- Work to do
Restate the listing that follows word for word, without its pictures.

** Start of Supplied data **

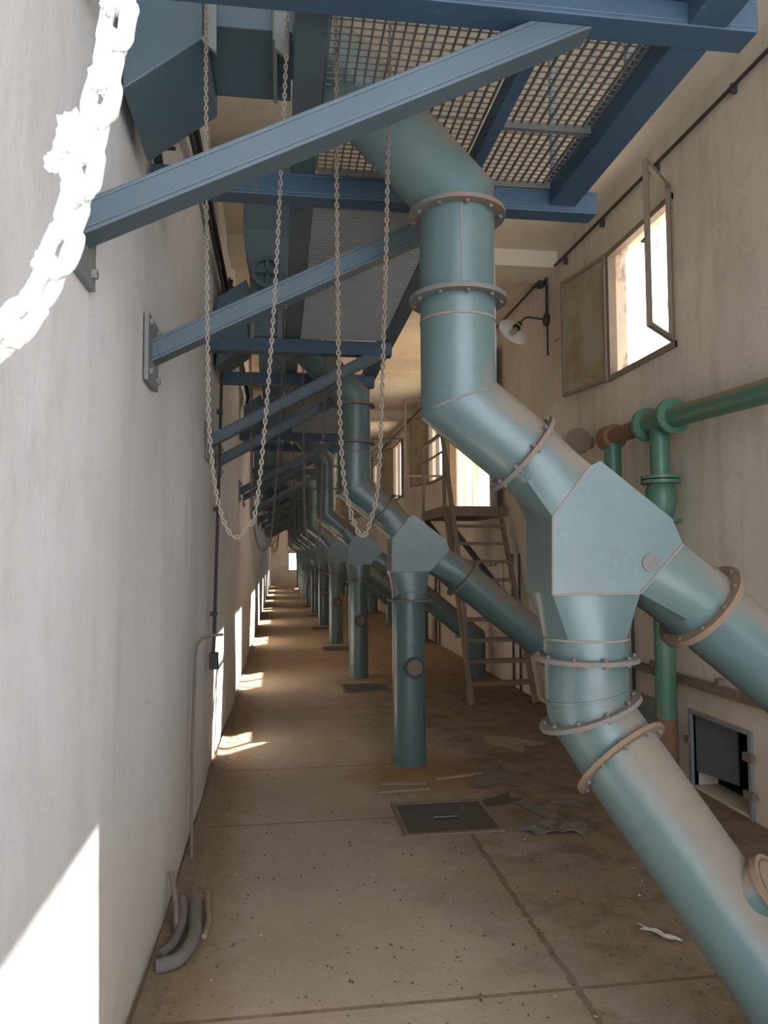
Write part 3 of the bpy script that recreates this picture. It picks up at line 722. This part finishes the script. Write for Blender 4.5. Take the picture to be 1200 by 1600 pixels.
# ------------------------------------------------------------------ left wall fittings
t = thing('conduit', 'dark vertical conduit on the left wall ending in a small box', 'conduit', (XL + .055, 4.93, .86))
MB().tube([(0, 0, 0), (0, .13, .5), (0, .36, 1.4), (0, .48, 1.9), (0, .5, 2.6)], .011, 8).build('pipe', 'dark', t)
MB().box(-.025, .03, -.035, .035, -.085, .02).build('junction_box', 'dark', t, smooth=False, bevel=.004)
for y, z in ((.065, .26), (.24, .95), (.42, 1.65)): MB().box(-.028, .014, y - .04, y + .04, z - .012, z + .012).build('clip', 'dark', t, smooth=False)
tag(MB().tube([(XL + .045, 3.88, .0), (XL + .03, 4.0, .5), (XL + .03, 4.1, .95), (XL + .035, 4.12, 1.02), (XL + .06, 4.14, 1.055), (XL + .10, 4.15, 1.068), (XL + .17, 4.17, 1.07)], .008, 8).build('hooked_rod', 'iron'),
    'thin brown rod with bent top leaning against the left wall', 'rod')
for i, (dx, dz, r, lab) in enumerate(((.02, .0, .014, 'lowest'), (.045, .035, .011, 'middle'), (.03, .075, .016, 'topmost'))):
    tag(MB().tube([(XL + .035 + dx, 1.0 + q * .5, 3.47 + dz + .012 * math.sin(q * 1.3 + i)) for q in range(34)], r, 6).build('cable', 'cable'),
        'dark cable running along the top of the left wall, %s of three' % lab, 'cable', 'wall cables')
t = thing('pipe_bracket', 'small dark bracket with a protruding bolt high on the left wall', 'bracket', (XL + .005, 2.82, 3.03))
MB().prism([(0, -.07), (.03, -.07), (.012, .07), (0, .07)], -.03, .03).build('plate', 'dark', t, smooth=False)
MB().tube([(.01, 0, 0), (.075, 0, .0)], .008, 8).build('bolt', 'dark', t)
for k, y in enumerate((5.8, 9.6, 13.2)):
    b_ = MB(); rnd = random.Random(k)
    for _ in range(16):
        p = Vector((XL + .06, y, 3.5)); q = [p + Vector((rnd.uniform(-.03, .05), rnd.uniform(-.2, .2), rnd.uniform(-.18, .15))) for _s in range(3)]; b_.tube(q, .012, 5)
    tag(b_.build('cable_tangle', 'cable'), 'tangle of dark loose cable ends under the ceiling on the left wall, %s one' % ('nearest', 'middle', 'farthest')[k], 'cable', 'cable tangles')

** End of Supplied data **

- Exercise response
Write part 3 of the bpy script that recreates this picture. It picks up at line 722. This part finishes the script. Write for Blender 4.5. Take the picture to be 1200 by 1600 pixels.
# ------------------------------------------------------------------ left wall fittings
t = thing('conduit', 'dark vertical conduit on the left wall ending in a small box', 'conduit', (XL + .055, 4.93, .86))
MB().tube([(0, 0, 0), (0, .13, .5), (0, .36, 1.4), (0, .48, 1.9), (0, .5, 2.6)], .011, 8).build('pipe', 'dark', t)
MB().box(-.025, .03, -.035, .035, -.085, .02).build('junction_box', 'dark', t, smooth=False, bevel=.004)
for y, z in ((.065, .26), (.24, .95), (.42, 1.65)): MB().box(-.028, .014, y - .04, y + .04, z - .012, z + .012).build('clip', 'dark', t, smooth=False)
tag(MB().tube([(XL + .045, 3.88, .0), (XL + .03, 4.0, .5), (XL + .03, 4.1, .95), (XL + .035, 4.12, 1.02), (XL + .06, 4.14, 1.055), (XL + .10, 4.15, 1.068), (XL + .17, 4.17, 1.07)], .008, 8).build('hooked_rod', 'iron'),
    'thin brown rod with bent top leaning against the left wall', 'rod')
for i, (dx, dz, r, lab) in enumerate(((.02, .0, .014, 'lowest'), (.045, .035, .011, 'middle'), (.03, .075, .016, 'topmost'))):
    tag(MB().tube([(XL + .035 + dx, 1.0 + q * .5, 3.47 + dz + .012 * math.sin(q * 1.3 + i)) for q in range(34)], r, 6).build('cable', 'cable'),
        'dark cable running along the top of the left wall, %s of three' % lab, 'cable', 'wall cables')
t = thing('pipe_bracket', 'small dark bracket with a protruding bolt high on the left wall', 'bracket', (XL + .005, 2.82, 3.03))
MB().prism([(0, -.07), (.03, -.07), (.012, .07), (0, .07)], -.03, .03).build('plate', 'dark', t, smooth=False)
MB().tube([(.01, 0, 0), (.075, 0, .0)], .008, 8).build('bolt', 'dark', t)
for k, y in enumerate((5.8, 9.6, 13.2)):
    b_ = MB(); rnd = random.Random(k)
    for _ in range(16):
        p = Vector((XL + .06, y, 3.5)); q = [p + Vector((rnd.uniform(-.03, .05), rnd.uniform(-.2, .2), rnd.uniform(-.18, .15))) for _s in range(3)]; b_.tube(q, .012, 5)
    tag(b_.build('cable_tangle', 'cable'), 'tangle of dark loose cable ends under the ceiling on the left wall, %s one' % ('nearest', 'middle', 'farthest')[k], 'cable', 'cable tangles')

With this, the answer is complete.